Chef Cameron Slaugh’s “12 Days of Pasta” returns to Nonna Mercato. And with it, marks Long Beach’s most innovative, most diverse, and downright best celebration of this carby creation. The concept? Super simple and the same as last year’s inaugural kick-off. 12 days. 12 different pastas. Pastas not announced on Nonna Mercato’s Instagram until the day of their serving. Served from 10AM until sell-out. And yes, they do sell out.
“A special pasta every day, a la carte, first-come-first-serve, when we run out, we run out,” Chef Cameron said. “And I plan on being there 12 days straight for every one of them and damn happy to do so.”
It kicks off Dec. 13 and continues through Christmas Eve. Let the season of Italian noodles begin.
12 Days of Pasta celebrates the artistic dedication Chef Cameron Slaugh holds for Italian pasta.
Chef Cameron is a man on a mission: To not only create some of the city’s best food with his attachment to both The Attic and Nonna Mercato. But with Nonna—a concept that he has been dreaming of since his days at L.A.’s Osteria La Buca—one can tell home is where the heart is. It reflects some of Chef Cameron’s most soulful takes on cuisine while offering a direct nod to his own nonna, the woman who shaped his perception of Italian cuisine.
And I know this is a bold statement in a city that is having a pasta renaissance—but Chef Cameron is the current reigning royal when it comes to the full respect and love for the mighty and humble creation that is pasta.
Just look at the way he talks about the flour he uses: “The farmer of this flour has been here and the moment he just let me touch it, I knew I had to work with it,” Slaugh told me last year. “It’s beyond flour; it’s a fine powder. I feel like ‘Scarface,’” he said laughing, picking up little grips of the powder and running it through his fingers.
He is right: The flour comes off like a corn starch-gone-fine culinary cocaine to the touch and feel, light and incredibly smooth, with absolutely zero graininess to it. It’s hard not to play with, gripping it in fistfuls and watching it snow atop the wooden slab he rolls his mattarello—a roughly meter-long wooden pin, purchased while he was in Italy—across to create his hand-rolled pastas.

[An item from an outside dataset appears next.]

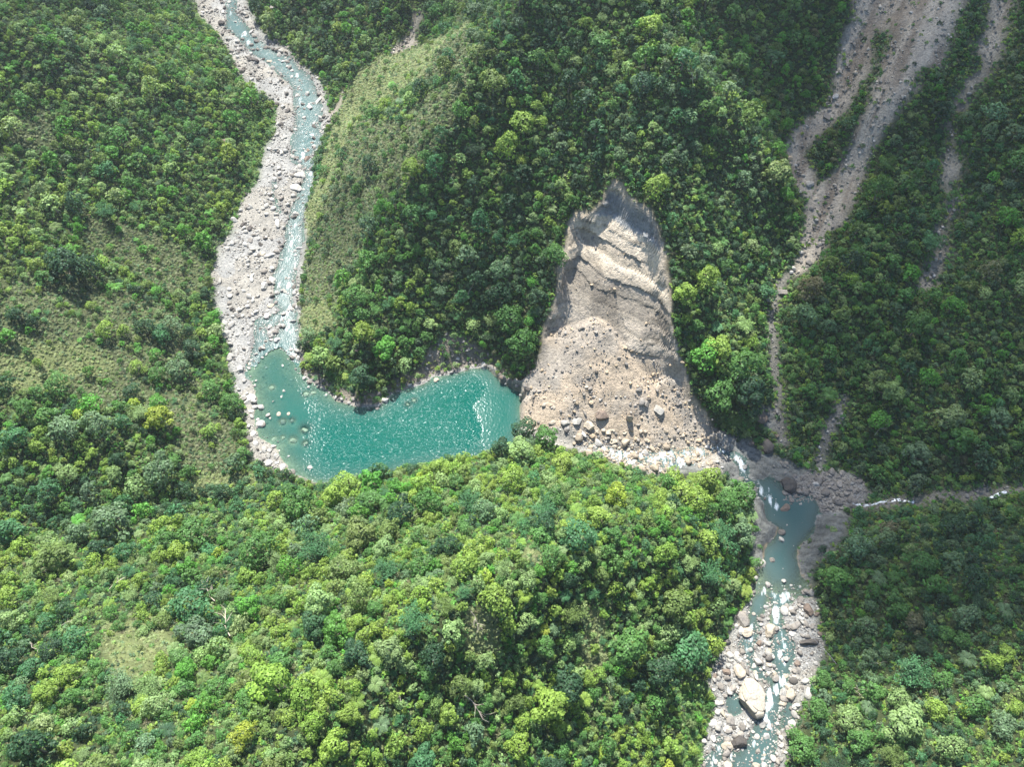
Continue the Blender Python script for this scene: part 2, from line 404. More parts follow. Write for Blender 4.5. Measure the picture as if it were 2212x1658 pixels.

And—to make the point of his art more pointed—yes, the majority of this year’s featured pastas will be hand-rolled.
What to expect from 12 Days of Pasta? Well, pasta, of course.
Hand-rolled pastas are particularly special than extruded pasta. The latter? Dough put into a machine that pushes it through a die to create the desired form, common in pastas like bucatini and spaghetti. The former? Made entirely in the moment, where the mattarello consistently works to air out bubbles (though not all of them), and the pastaio has to quickly work to form shapes by hand before it dries out: sopressini, tortelloni, orecchiette…
This is the epicenter of 12 Days of Pasta. And yes, while there will be a few extruded pastas—a classic take on spaghetti alle vongole might make an appearance—the majority of the pastas are hand-rolled, hand-shaped bits of wonder. Think tajarin with shaved black truffle. Or perhaps a duck agnolotti with pear and hazelnuts.
“We call it ‘partridge in a pear tree’ because, you know, first day of Christmas,” Chef Cameron said. Well played, Chef. Well played.
And while original plans called for a two-course pasta lunch offering, that proved to be less accessible and likely requiring reservations—and the point of 12 Days of Pasta is to celebrate pasta. But perhaps next year? Look for that more curated experience.
Nonna Mercato is located at 3722 Atlantic Ave.